[Scene modeling code data]
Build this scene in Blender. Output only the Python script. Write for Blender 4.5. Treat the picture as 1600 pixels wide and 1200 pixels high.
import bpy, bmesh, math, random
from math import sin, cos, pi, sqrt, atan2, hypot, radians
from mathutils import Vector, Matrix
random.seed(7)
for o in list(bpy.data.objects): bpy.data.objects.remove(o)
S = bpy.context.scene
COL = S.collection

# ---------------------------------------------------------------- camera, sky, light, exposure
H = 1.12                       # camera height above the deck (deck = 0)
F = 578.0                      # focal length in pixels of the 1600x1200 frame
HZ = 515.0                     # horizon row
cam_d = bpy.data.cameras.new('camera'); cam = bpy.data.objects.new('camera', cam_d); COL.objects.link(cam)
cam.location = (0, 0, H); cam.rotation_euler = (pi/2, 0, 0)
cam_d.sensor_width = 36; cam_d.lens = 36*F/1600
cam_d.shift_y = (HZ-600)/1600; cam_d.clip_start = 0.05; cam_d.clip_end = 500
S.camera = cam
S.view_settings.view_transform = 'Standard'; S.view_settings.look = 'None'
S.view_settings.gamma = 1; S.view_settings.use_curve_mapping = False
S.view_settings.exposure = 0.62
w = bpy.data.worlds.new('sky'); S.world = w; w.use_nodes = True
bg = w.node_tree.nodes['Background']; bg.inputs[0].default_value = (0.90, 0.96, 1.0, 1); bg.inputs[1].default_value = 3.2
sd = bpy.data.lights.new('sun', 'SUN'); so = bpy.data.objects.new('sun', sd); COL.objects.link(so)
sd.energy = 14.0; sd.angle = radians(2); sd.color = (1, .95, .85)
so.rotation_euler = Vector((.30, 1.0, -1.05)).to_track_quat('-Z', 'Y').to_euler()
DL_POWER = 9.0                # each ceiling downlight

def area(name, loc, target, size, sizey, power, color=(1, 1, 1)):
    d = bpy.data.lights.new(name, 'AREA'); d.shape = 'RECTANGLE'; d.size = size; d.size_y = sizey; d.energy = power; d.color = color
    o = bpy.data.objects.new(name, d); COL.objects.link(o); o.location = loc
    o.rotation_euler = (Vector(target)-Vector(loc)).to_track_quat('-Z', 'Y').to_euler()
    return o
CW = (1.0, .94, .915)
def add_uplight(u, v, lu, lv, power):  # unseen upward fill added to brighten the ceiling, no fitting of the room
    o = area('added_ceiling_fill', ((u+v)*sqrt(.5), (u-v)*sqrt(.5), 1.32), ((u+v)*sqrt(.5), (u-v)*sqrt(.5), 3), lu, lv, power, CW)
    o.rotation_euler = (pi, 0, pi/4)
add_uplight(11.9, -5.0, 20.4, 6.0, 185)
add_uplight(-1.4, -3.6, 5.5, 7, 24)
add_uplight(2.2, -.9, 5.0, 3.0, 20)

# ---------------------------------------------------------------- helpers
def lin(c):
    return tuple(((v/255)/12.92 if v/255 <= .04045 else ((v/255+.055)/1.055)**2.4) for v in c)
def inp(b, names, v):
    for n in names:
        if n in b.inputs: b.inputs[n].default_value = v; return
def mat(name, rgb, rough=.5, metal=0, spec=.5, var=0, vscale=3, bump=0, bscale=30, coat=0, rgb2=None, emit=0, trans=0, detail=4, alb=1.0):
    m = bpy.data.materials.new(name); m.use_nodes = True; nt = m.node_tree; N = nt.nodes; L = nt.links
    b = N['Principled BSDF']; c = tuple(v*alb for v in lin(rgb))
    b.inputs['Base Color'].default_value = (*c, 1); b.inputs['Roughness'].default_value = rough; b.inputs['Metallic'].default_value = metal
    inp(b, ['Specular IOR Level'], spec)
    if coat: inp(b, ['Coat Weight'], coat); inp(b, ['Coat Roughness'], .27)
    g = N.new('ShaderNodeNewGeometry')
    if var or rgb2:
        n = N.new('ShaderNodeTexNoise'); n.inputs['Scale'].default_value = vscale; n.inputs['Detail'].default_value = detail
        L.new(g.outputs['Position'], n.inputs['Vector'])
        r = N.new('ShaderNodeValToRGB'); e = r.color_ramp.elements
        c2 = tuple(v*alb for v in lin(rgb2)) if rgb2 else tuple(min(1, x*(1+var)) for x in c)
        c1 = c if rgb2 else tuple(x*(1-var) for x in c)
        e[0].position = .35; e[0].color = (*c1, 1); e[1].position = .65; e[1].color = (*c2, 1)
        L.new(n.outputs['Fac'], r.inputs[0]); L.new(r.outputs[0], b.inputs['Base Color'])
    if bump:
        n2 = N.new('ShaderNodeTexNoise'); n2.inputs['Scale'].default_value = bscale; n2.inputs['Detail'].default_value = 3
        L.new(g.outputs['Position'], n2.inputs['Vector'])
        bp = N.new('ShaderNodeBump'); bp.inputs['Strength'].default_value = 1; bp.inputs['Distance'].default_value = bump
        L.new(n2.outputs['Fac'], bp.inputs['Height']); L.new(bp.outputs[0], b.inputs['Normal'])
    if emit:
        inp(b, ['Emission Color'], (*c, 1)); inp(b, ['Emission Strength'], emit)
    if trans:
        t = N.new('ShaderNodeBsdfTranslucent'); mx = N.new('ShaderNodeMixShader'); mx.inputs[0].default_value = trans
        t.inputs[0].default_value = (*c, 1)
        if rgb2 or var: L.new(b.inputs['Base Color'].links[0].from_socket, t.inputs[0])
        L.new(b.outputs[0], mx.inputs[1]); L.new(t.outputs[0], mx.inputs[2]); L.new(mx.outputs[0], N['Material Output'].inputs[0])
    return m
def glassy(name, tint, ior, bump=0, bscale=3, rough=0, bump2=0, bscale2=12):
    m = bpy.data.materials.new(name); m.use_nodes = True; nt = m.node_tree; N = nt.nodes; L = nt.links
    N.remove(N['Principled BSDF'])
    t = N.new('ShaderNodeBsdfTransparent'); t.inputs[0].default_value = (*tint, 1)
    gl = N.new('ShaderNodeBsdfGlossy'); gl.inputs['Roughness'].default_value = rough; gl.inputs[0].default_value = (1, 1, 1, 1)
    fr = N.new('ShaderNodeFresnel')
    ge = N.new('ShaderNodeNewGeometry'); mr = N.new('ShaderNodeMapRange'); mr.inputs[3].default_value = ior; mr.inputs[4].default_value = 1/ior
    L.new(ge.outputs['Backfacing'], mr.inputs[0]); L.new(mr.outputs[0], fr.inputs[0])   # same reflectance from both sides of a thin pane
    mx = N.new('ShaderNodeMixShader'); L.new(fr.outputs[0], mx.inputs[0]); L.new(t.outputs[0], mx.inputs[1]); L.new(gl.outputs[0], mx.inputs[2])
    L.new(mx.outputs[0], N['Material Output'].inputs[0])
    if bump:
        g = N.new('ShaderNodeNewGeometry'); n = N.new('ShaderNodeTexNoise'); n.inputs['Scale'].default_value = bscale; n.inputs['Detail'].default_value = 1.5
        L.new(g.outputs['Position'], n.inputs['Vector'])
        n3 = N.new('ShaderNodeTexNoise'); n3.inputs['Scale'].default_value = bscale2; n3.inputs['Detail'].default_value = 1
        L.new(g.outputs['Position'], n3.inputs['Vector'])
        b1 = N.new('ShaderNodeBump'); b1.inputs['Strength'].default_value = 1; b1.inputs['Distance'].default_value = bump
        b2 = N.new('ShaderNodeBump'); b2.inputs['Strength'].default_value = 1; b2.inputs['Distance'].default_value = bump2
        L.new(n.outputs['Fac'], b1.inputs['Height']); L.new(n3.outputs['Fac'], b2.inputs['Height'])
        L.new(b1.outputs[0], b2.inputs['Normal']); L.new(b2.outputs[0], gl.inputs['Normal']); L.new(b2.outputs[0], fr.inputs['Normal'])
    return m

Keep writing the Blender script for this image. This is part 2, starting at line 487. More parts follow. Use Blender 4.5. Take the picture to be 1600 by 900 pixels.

• _AIM OF THE TASK_: Restate the data above exactly, keeping each word as it stands.

• _RESPONSE TO THIS TASK_:
Build this scene in Blender. Output only the Python script. Write for Blender 4.5. Treat the picture as 1600 pixels wide and 1200 pixels high.
import bpy, bmesh, math, random
from math import sin, cos, pi, sqrt, atan2, hypot, radians
from mathutils import Vector, Matrix
random.seed(7)
for o in list(bpy.data.objects): bpy.data.objects.remove(o)
S = bpy.context.scene
COL = S.collection

# ---------------------------------------------------------------- camera, sky, light, exposure
H = 1.12                       # camera height above the deck (deck = 0)
F = 578.0                      # focal length in pixels of the 1600x1200 frame
HZ = 515.0                     # horizon row
cam_d = bpy.data.cameras.new('camera'); cam = bpy.data.objects.new('camera', cam_d); COL.objects.link(cam)
cam.location = (0, 0, H); cam.rotation_euler = (pi/2, 0, 0)
cam_d.sensor_width = 36; cam_d.lens = 36*F/1600
cam_d.shift_y = (HZ-600)/1600; cam_d.clip_start = 0.05; cam_d.clip_end = 500
S.camera = cam
S.view_settings.view_transform = 'Standard'; S.view_settings.look = 'None'
S.view_settings.gamma = 1; S.view_settings.use_curve_mapping = False
S.view_settings.exposure = 0.62
w = bpy.data.worlds.new('sky'); S.world = w; w.use_nodes = True
bg = w.node_tree.nodes['Background']; bg.inputs[0].default_value = (0.90, 0.96, 1.0, 1); bg.inputs[1].default_value = 3.2
sd = bpy.data.lights.new('sun', 'SUN'); so = bpy.data.objects.new('sun', sd); COL.objects.link(so)
sd.energy = 14.0; sd.angle = radians(2); sd.color = (1, .95, .85)
so.rotation_euler = Vector((.30, 1.0, -1.05)).to_track_quat('-Z', 'Y').to_euler()
DL_POWER = 9.0                # each ceiling downlight

def area(name, loc, target, size, sizey, power, color=(1, 1, 1)):
    d = bpy.data.lights.new(name, 'AREA'); d.shape = 'RECTANGLE'; d.size = size; d.size_y = sizey; d.energy = power; d.color = color
    o = bpy.data.objects.new(name, d); COL.objects.link(o); o.location = loc
    o.rotation_euler = (Vector(target)-Vector(loc)).to_track_quat('-Z', 'Y').to_euler()
    return o
CW = (1.0, .94, .915)
def add_uplight(u, v, lu, lv, power):  # unseen upward fill added to brighten the ceiling, no fitting of the room
    o = area('added_ceiling_fill', ((u+v)*sqrt(.5), (u-v)*sqrt(.5), 1.32), ((u+v)*sqrt(.5), (u-v)*sqrt(.5), 3), lu, lv, power, CW)
    o.rotation_euler = (pi, 0, pi/4)
add_uplight(11.9, -5.0, 20.4, 6.0, 185)
add_uplight(-1.4, -3.6, 5.5, 7, 24)
add_uplight(2.2, -.9, 5.0, 3.0, 20)

# ---------------------------------------------------------------- helpers
def lin(c):
    return tuple(((v/255)/12.92 if v/255 <= .04045 else ((v/255+.055)/1.055)**2.4) for v in c)
def inp(b, names, v):
    for n in names:
        if n in b.inputs: b.inputs[n].default_value = v; return
def mat(name, rgb, rough=.5, metal=0, spec=.5, var=0, vscale=3, bump=0, bscale=30, coat=0, rgb2=None, emit=0, trans=0, detail=4, alb=1.0):
    m = bpy.data.materials.new(name); m.use_nodes = True; nt = m.node_tree; N = nt.nodes; L = nt.links
    b = N['Principled BSDF']; c = tuple(v*alb for v in lin(rgb))
    b.inputs['Base Color'].default_value = (*c, 1); b.inputs['Roughness'].default_value = rough; b.inputs['Metallic'].default_value = metal
    inp(b, ['Specular IOR Level'], spec)
    if coat: inp(b, ['Coat Weight'], coat); inp(b, ['Coat Roughness'], .27)
    g = N.new('ShaderNodeNewGeometry')
    if var or rgb2:
        n = N.new('ShaderNodeTexNoise'); n.inputs['Scale'].default_value = vscale; n.inputs['Detail'].default_value = detail
        L.new(g.outputs['Position'], n.inputs['Vector'])
        r = N.new('ShaderNodeValToRGB'); e = r.color_ramp.elements
        c2 = tuple(v*alb for v in lin(rgb2)) if rgb2 else tuple(min(1, x*(1+var)) for x in c)
        c1 = c if rgb2 else tuple(x*(1-var) for x in c)
        e[0].position = .35; e[0].color = (*c1, 1); e[1].position = .65; e[1].color = (*c2, 1)
        L.new(n.outputs['Fac'], r.inputs[0]); L.new(r.outputs[0], b.inputs['Base Color'])
    if bump:
        n2 = N.new('ShaderNodeTexNoise'); n2.inputs['Scale'].default_value = bscale; n2.inputs['Detail'].default_value = 3
        L.new(g.outputs['Position'], n2.inputs['Vector'])
        bp = N.new('ShaderNodeBump'); bp.inputs['Strength'].default_value = 1; bp.inputs['Distance'].default_value = bump
        L.new(n2.outputs['Fac'], bp.inputs['Height']); L.new(bp.outputs[0], b.inputs['Normal'])
    if emit:
        inp(b, ['Emission Color'], (*c, 1)); inp(b, ['Emission Strength'], emit)
    if trans:
        t = N.new('ShaderNodeBsdfTranslucent'); mx = N.new('ShaderNodeMixShader'); mx.inputs[0].default_value = trans
        t.inputs[0].default_value = (*c, 1)
        if rgb2 or var: L.new(b.inputs['Base Color'].links[0].from_socket, t.inputs[0])
        L.new(b.outputs[0], mx.inputs[1]); L.new(t.outputs[0], mx.inputs[2]); L.new(mx.outputs[0], N['Material Output'].inputs[0])
    return m
def glassy(name, tint, ior, bump=0, bscale=3, rough=0, bump2=0, bscale2=12):
    m = bpy.data.materials.new(name); m.use_nodes = True; nt = m.node_tree; N = nt.nodes; L = nt.links
    N.remove(N['Principled BSDF'])
    t = N.new('ShaderNodeBsdfTransparent'); t.inputs[0].default_value = (*tint, 1)
    gl = N.new('ShaderNodeBsdfGlossy'); gl.inputs['Roughness'].default_value = rough; gl.inputs[0].default_value = (1, 1, 1, 1)
    fr = N.new('ShaderNodeFresnel')
    ge = N.new('ShaderNodeNewGeometry'); mr = N.new('ShaderNodeMapRange'); mr.inputs[3].default_value = ior; mr.inputs[4].default_value = 1/ior
    L.new(ge.outputs['Backfacing'], mr.inputs[0]); L.new(mr.outputs[0], fr.inputs[0])   # same reflectance from both sides of a thin pane
    mx = N.new('ShaderNodeMixShader'); L.new(fr.outputs[0], mx.inputs[0]); L.new(t.outputs[0], mx.inputs[1]); L.new(gl.outputs[0], mx.inputs[2])
    L.new(mx.outputs[0], N['Material Output'].inputs[0])
    if bump:
        g = N.new('ShaderNodeNewGeometry'); n = N.new('ShaderNodeTexNoise'); n.inputs['Scale'].default_value = bscale; n.inputs['Detail'].default_value = 1.5
        L.new(g.outputs['Position'], n.inputs['Vector'])
        n3 = N.new('ShaderNodeTexNoise'); n3.inputs['Scale'].default_value = bscale2; n3.inputs['Detail'].default_value = 1
        L.new(g.outputs['Position'], n3.inputs['Vector'])
        b1 = N.new('ShaderNodeBump'); b1.inputs['Strength'].default_value = 1; b1.inputs['Distance'].default_value = bump
        b2 = N.new('ShaderNodeBump'); b2.inputs['Strength'].default_value = 1; b2.inputs['Distance'].default_value = bump2
        L.new(n.outputs['Fac'], b1.inputs['Height']); L.new(n3.outputs['Fac'], b2.inputs['Height'])
        L.new(b1.outputs[0], b2.inputs['Normal']); L.new(b2.outputs[0], gl.inputs['Normal']); L.new(b2.outputs[0], fr.inputs['Normal'])
    return m

Keep writing the Blender script for this image. This is part 2, starting at line 487. More parts follow. Use Blender 4.5. Take the picture to be 1600 by 900 pixels.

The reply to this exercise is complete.